Tuesday, October 5, 2010

More Uncommon Sense: Investments, Polling, and Car Seats

At first glance, it may not seem like infrastructure investments, cell phones, infant carriers, and political polling have anything in common. However, it occurred to us today that these objects all share a common thread.

Most popular innovations, once they've been introduced to the public, often seem obvious in hindsight - as though they should have always been around in that same form.

For example, we now have infant car seats that are really just a buckled-in base that a portable infant carrier snaps into. It makes perfect sense: for years, parents and grandparents removed the infant from the car seat in the vehicle, then put them in the carrier, then picked up the carrier and toted the baby to the next location. Why not skip the hardest part of the procedure - moving the squirming (or sleeping) youngster from one carrying mechanism to another? Carriers that also snap into stroller frames - or even full-size strollers - are another logical extension of this idea, now that the click-and-go concept is so common.

In its own way, political polling metaphorically seems to be stuck in an outdated infant carrier from the 1980s.

Political polling has always relied on the participation of random American citizens willing to answer questions from a stranger on their phones. As Nate Silver has been pointing out in his five-part series at fivethirtyeight.com, the fact that some modern political polling may be missing an ever-increasing number of young, progressive, and Democratic-leaning voters is attributable to a whole host of reasons beyond the control of political pollsters.

No one reason is bigger than the cell phone, as Nate explains. When one-quarter of American households are eliminated from most polls before the pollster even hits the phone bank - and those Americans are predominately younger and more progressive - the results are likely to be skewed, at least some. When reading Nate's series, it's easy to see the potential for media organizations to make faulty assumptions about electoral outcomes. The polls have always worked very well before, so why aren't they working quite as well now?

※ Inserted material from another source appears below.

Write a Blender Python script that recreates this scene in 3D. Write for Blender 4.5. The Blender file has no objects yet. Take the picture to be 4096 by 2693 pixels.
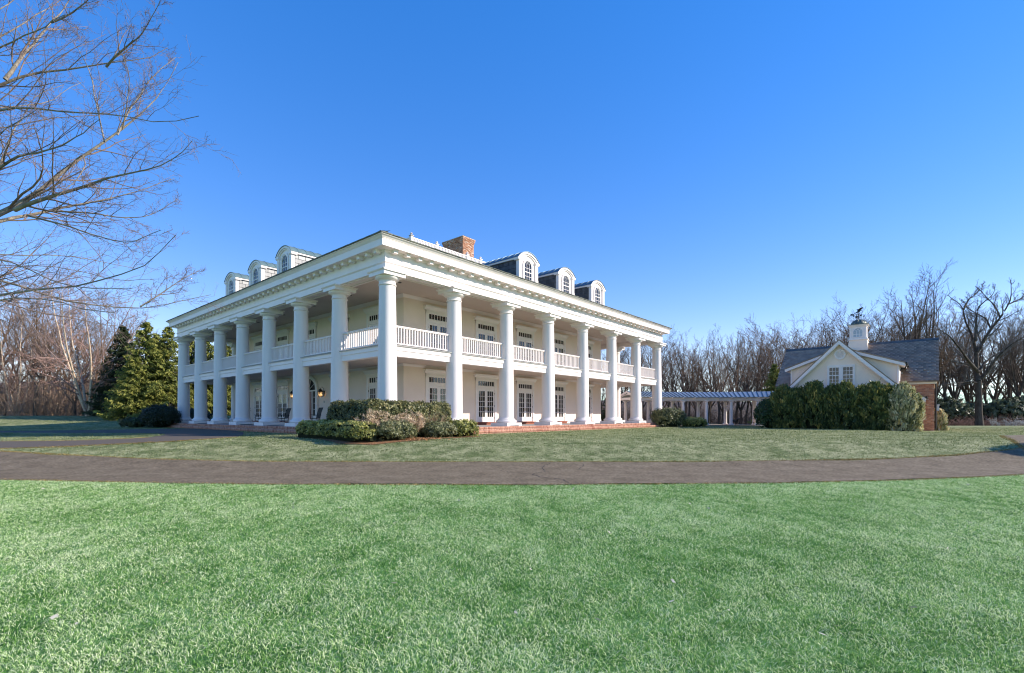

In a similar way, Ezra Klein, over at the Washington Post points out that - from a fiscal standpoint - there has rarely been a better time for Americans to invest in their own infrastructure needs. Labor & supply costs are insanely low, and there is a huge supply of construction labor, ready and willing to go to work. For much of the last forty years, however, Americans have neglected the costs of delaying infrastructure repair, as though it didn't actually cost any money to put off until after the next election what should have been done years ago.

The question isn't whether systems like how we choose to allot our public tax money to pay for infrastructure - or how we handle our political polling - need to be innovated. It's as obvious as a child carrier from twenty years ago that we need to innovate now.

The question is, can we find the will to actually follow through, innovate, and improve those systems now? We're betting that, once these innovations are in place, things will be better - and there'll likely be a lot less squirming and crying too.

After all, it worked for the kid carrier, right?